Airborne Kingdom review – sunny skybound city-building that needs a touch more gravity

The Airborne Kingdom roams the skies, a vast, rattling amoeba of propellers and minarets, hissing forges and thundering gears. It has to keep moving because it has to keep eating. As it coasts between clouds, painted planes slide from curving hangar bays, falling like windblown embers toward patches of coal and timber. The landscape is swiftly exhausted, though many of the key resources regrow almost as fast. Lakes are drained in hours, hillsides sucked clean of ore, forests hacked to stubble before they’ve even cleared the Kingdom’s shadow.
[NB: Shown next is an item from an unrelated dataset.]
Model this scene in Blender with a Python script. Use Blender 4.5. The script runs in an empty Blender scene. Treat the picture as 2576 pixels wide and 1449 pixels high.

Occasionally, during its grazing, the Kingdom uncovers a town, a tiny toe-nail clipping of huts and cooking fires, poking from the dusty mosaic tiles and cracked flagstones of the map. It sends emissaries to gather up the people of the earth and transform them into creatures of the air. Some surface-dwellers are easily won over by tales over high adventure. Others are resistant, put off by hints of dissatisfaction in the streets above. No matter. The Kingdom will be back for them, once its existing residents are happier.

A little less often, the Kingdom comes across another kingdom – a towering sandstone palace or a rainy clump of windmills, its name embossed on the ground nearby. When it encounters such places it descends in greater earnest, blotting out the sun and filling the ears of the locals with its Prophecy – the age-old narrative of the Airborne Kingdom as unifier of humanity. While not always receptive to these promises of a golden tomorrow, the surface kingdoms are happy to pledge loyalty in return for a couple of favours, typically of the “fetch this” and “supply X of Y” variety. One asks the Airborne Kingdom to track down a special breed of tree to repopulate a sacred grove. Another asks it to carry three scholars to neighbouring cities. Others simply need wood and cloth to build new homes.